スピーチライターという仕事がある。社長や政治家のスピーチを一緒に考えたり、原稿の方向性を決める、ような仕事としてこの本に出てくる。この本は主人公が言葉の力を信じてスピーチライターになる話なんだけど、その師匠的存在のスピーチライターがいて、その人は野党党首、(後の総理大臣)のスピーチライターをしてる。
その人の作ったスピーチの部分を読んでいると、本当に自然と泣けてきてしまう。全体的にハッピーエンドに向かう物語なのもあって、「これは泣かされている!泣かせにきてる!」と思ってはいるが、本当にじわっと泣けちゃう。
言葉の持つ力をテーマとした小説が、本当に力のある言葉で書かれている。力のある言葉を書けるという絶対的な自信と実力があって、それを宣言しながら小説を書いてる原田マハさん。やべーと思いました。『ロマンシエ』もおすすめ。

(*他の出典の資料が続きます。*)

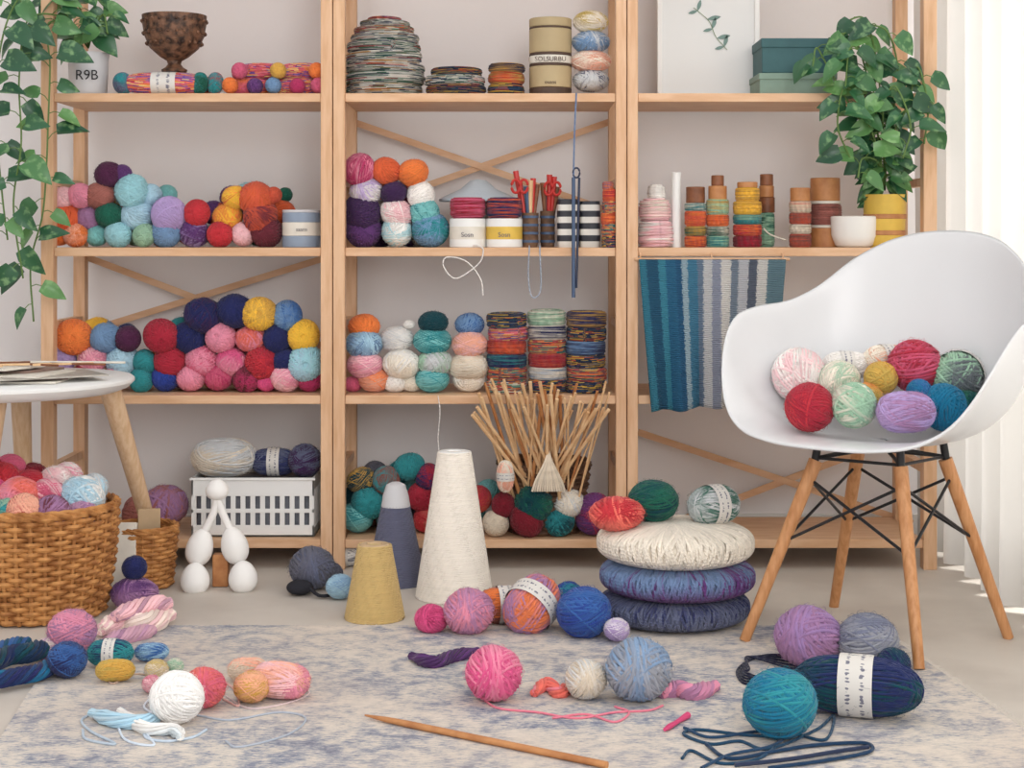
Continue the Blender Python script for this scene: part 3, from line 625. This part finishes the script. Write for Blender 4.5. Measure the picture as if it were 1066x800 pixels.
for pts in ([(915,150,3.88),(905,90,3.82),(890,40,3.8),(870,35,3.79)],[(925,140,3.86),(935,80,3.82),(925,35,3.8),(905,25,3.8)],[(910,150,3.86),(885,110,3.82),(862,70,3.8),(850,50,3.79),(846,70,3.78)],
  [(925,150,3.85),(945,110,3.82),(955,70,3.8),(966,110,3.79),(962,150,3.79)],[(915,160,3.85),(900,120,3.81),(880,90,3.79),(872,130,3.78),(885,165,3.78)],
  [(915,150,3.86),(910,100,3.8),(900,60,3.78),(885,50,3.77),(880,90,3.77)],[(920,150,3.86),(920,110,3.8),(932,90,3.78),(948,130,3.77),(940,165,3.77)],[(918,120,3.85),(912,60,3.81),(900,20,3.8),(880,22,3.8)],[(915,170,3.86),(898,165,3.8),(893,185,3.79)]):
    vine(A,[o]+[W(*p) for p in pts],.031,.054)
A.obj('foliage',[leafm,STEM],parent=g,auto=False)
# ------------------------------------------------------------ top shelf right
g=group('framed_botanical_print',(X(737,4.05),4.05,ZT[0])); A=Acc(); d=4.05; x0,x1=X(684,d),X(790,d); z0,z1=ZT[0],ZT[0]+.33
for a,b_ in (((x0,z0),(x1,z0+.012)),((x0,z1-.012),(x1,z1)),((x0,z0),(x0+.012,z1)),((x1-.012,z0),(x1,z1))): A.box((a[0],d-.012,a[1]),(b_[0],d+.008,b_[1]))
A.obj('frame',[WHITE],parent=g,smooth=False,bevel=.001)
A=Acc(); A.box((x0+.01,d-.002,z0+.01),(x1-.01,d+.006,z1-.01)); A.obj('print_paper',[mat('print_paper',(228,230,230),.6)],parent=g,smooth=False)
A=Acc(); P=smooth([W(757,52,d-.004),W(745,38,d-.004),(W(738,22,d-.004)),W(722,8,d-.004)],8); A.tube(P,.0008,5,m=1)
def flat_leaf(p,ang,ln):
    v=[];n_=8
    for i in range(n_+1):
        u=i/n_; w=.16*ln*math.sin(math.pi*u)+.0002
        for s_ in (-1,1): v.append((p[0]+math.cos(ang)*u*ln-math.sin(ang)*s_*w,p[1]-.001,p[2]+math.sin(ang)*u*ln+math.cos(ang)*s_*w))
    A.add(v,[(2*i,2*i+1,2*i+3,2*i+2) for i in range(n_)],0,random.random())
for i in (2,12,22): flat_leaf(P[i],2.2+(.9 if i%2 else -.9),.03); flat_leaf(P[i],2.2-(1.2 if i%2 else -1.2),.025)
for i in (7,17): flat_leaf(P[i],.2,.035)
A.obj('botanical_drawing',[mat('print_green',(120,148,142),.7),STEM],parent=g,smooth=False)
A=Acc(); A.box((X(789,3.92),3.89,ZT[0]),(X(868,3.92),4.06,ZT[0]+.050),0); A.box((X(788,3.92),3.887,ZT[0]+.036),(X(869,3.92),4.063,ZT[0]+.052),0); A.obj('storage_box',[SAGEB],bevel=.002,smooth=False)
A=Acc(); A.box((X(792,3.92),3.9,ZT[0]+.053),(X(866,3.92),4.06,ZT[0]+.135),0);A.box((X(791,3.92),3.897,ZT[0]+.115),(X(867,3.92),4.063,ZT[0]+.138),0); A.obj('storage_box',[TEALB],bevel=.002,smooth=False)
stack(1,682,38,[(27,'lpink','white'),(22,'lpink','cream',None,.9),(15,'white',None,None,.5)],name='yarn_cake_stack')
A=Acc(); d=3.94;k=d/F; A.lathe([(.008,0),(.012,0),(.012,.185),(.008,.185),(.008,0)],(X(704,d),d,ZT[1]),24); A.obj('paper_roll',[WHITE])
def spool(px,w,layers,name='thread_spool',d=3.93):
    k=d/F; z=ZT[1]; g=group(name,(X(px,d),d,z))
    for i,l in enumerate(layers):
        h=l[0]*k; R=w/2*k*(l[3] if len(l)>3 else 1)
        if isinstance(l[1],str): inst(CKF,(X(px,d),d,z+h/2),(R,R,h/2*1.08),C[l[1]],'thread_%d'%i,g,(0,0,random.random()*6),C[l[2]] if l[2] else None,.9)
        else:
            A=Acc(); A.cyl((X(px,d),d,z),R,h); A.obj('wood_%d'%i,[l[1]],parent=g)
        z+=h
spool(724,23,[(12,'orange','crim'),(10,'green','mustard'),(16,'rust','orange'),(8,'teal','cream'),(17,DARKW,None,.85)])
spool(747,24,[(12,'teal','sage'),(10,'green','cream'),(12,'dorange','orange'),(16,'sage','mustard'),(14,CARAM,None,.8),(11,DARKW,None,.55)])
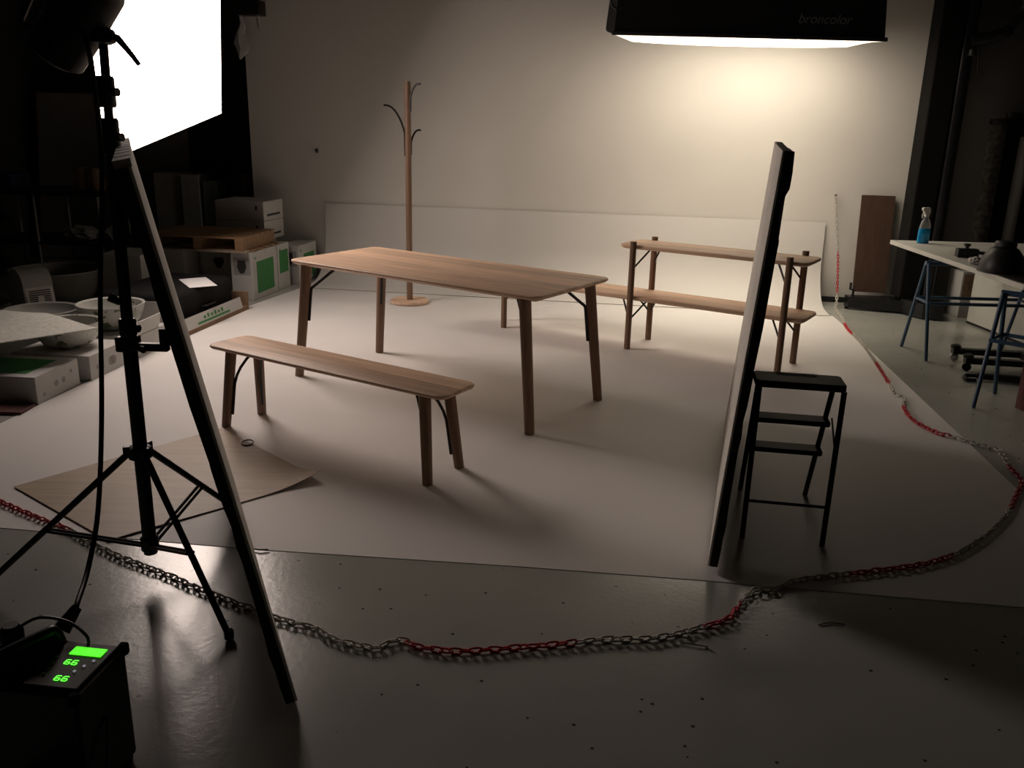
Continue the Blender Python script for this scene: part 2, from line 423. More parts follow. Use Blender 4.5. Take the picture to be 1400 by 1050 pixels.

という感じで、人間味のある優しくて暖かくて強い首相のスピーチライターの物語を読み終わった次の日。現実の岸田総理大臣のスピーチライターは同性愛者に対する差別発言をして更迭された。

僕は性的少数者じゃないし、そういう人間が同性婚の成立に賛成だと訴えること自体が、特権の上でカテゴリ、トピック、僕の論理、僕の主義として、彼らの存在を「扱う」行為な気がしてしまうから、そういう話はもっと人間同士の会話でしたいんですが。

僕は、
好きな人と結婚できるし、好きでもない人と結婚できるし、
結婚して子供を育てることもできるし、子供を育てないこともできるし、
夫婦として暮らすこともできるし、すぐに離婚することもできるし、
家を借りることもできるし、別居することもできるし、

その全てをよこせと言っている声だということに何故大人が気付けないんだろうと不思議でならない。
そういうことの全てを、生まれもってできない人間が周りに沢山いるということが、ストレスでしょうがない。ほんとうにイライラするし、悲しい。人間として尊重されない人間がすぐ側いるが、社会全体にとってどれだけ最悪なことか。

フィクションでは無い現実を生きるものとして、僕はもう希望より絶望を感じてしまう。